The Trump administration has been under fire for inadvertently including Jeffrey Goldberg, Atlantic editor-in-chief, in a group chat divulging highly classified military information. This chat discussed plans for American strikes on Yemen and the identity of an undercover CIA agent, among other things.
While these have been some of the biggest revelations from the recent chat leaks, many more subjects were discussed. Here are some of the other revelations the leaks provided.
A strike on California was considered
California, one of the most liberal states in the country, was considered a possible target for a military airstrike. Secretary of Defense Pete Hegseth said destroying California may guarantee the Republicans win every election for the foreseeable future, but was not sure how to do it.
“Is there any way we can crash a plane with a nuke onboard in like Los Angeles and make it look like an accident?” Hegseth said. “I mean, with all the other plane crashes in the last few months, who’d think anything of it?”
Marco Rubio has a crush on Pam Bondi
Who would have guessed the next big celebrity couple would be none other than the Secretary of State and the Attorney General? Well, according to these chats, if Marco Rubio grows a pair, he may just ask out Pam Bondi.
“She’s sooooooo hot man. I kept staring at her during the last cabinet meeting. I hope she didn’t notice,” Rubio said. “I’m not gonna ask her out though. She’d never like a nerd like me…”
Hegseth offered Rubio some words of encouragement.
“Bro, I was talking to Linda [McMahon] earlier and she said Pam totally thinks you’re cute,” he said. “You got to ask her out dude. Ask if she wants to come over and watch a movie or something. The worst she can say is no.”
JD Vance is not a fan of the memes
If you have been on the internet recently then you have definitely seen the memes editing pictures of JD Vance to look funny. Despite his claims that he enjoys the jokes, the group chat paints a different picture.
“I’m sorry I was crying at the last meeting guys,” Vance said. “That dumb broad [his wife] sent me one of the memes and it made me sad. It’s like, if I were to die would anyone care? Life just has no meeting anymore. My only joy in life is knowing you guys like me, right?”
Hegseth did not respond and quickly changed the subject.
They are planning a sleepover at the White House
For those upset with all the tragic stories coming out of the news recently, perhaps you can find some solace in the fact that Hegseth is planning a sleepover at the White House that should be, as in his words, “infinitely excellent.”
“We’re gonna play Call of Duty until 2 a.m. and drink like six gallons of Mug Root Beer,” he said. “Bring your sleeping bag and a bag of chips to the White House after work Friday. Also, Donald and Elon should be able to come, so it’ll be awsum!!! [sic]”

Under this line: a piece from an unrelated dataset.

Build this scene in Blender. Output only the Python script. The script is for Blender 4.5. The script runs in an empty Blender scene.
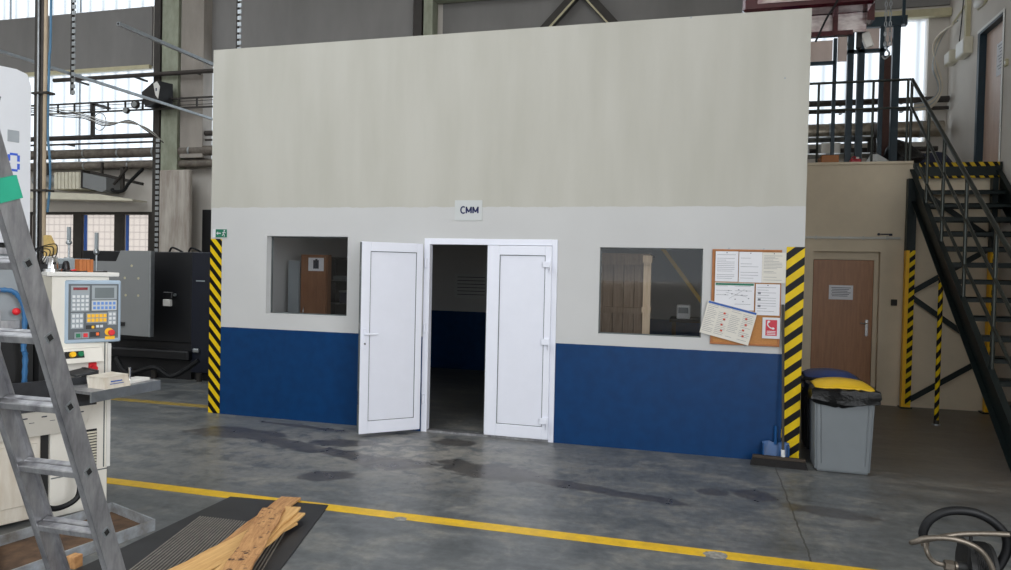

If the sleepover goes according to plan, the boys will also watch “The Shining” because “there’s a naked chick in it and it rules” and will have a Nerf gun fight where the loser has to lick a toilet seat.
Vance regretfully told the chat he would be unable to make it, because his wife wants him to vacuum the house. The chat did not react in any way to Vance saying he cannot make it.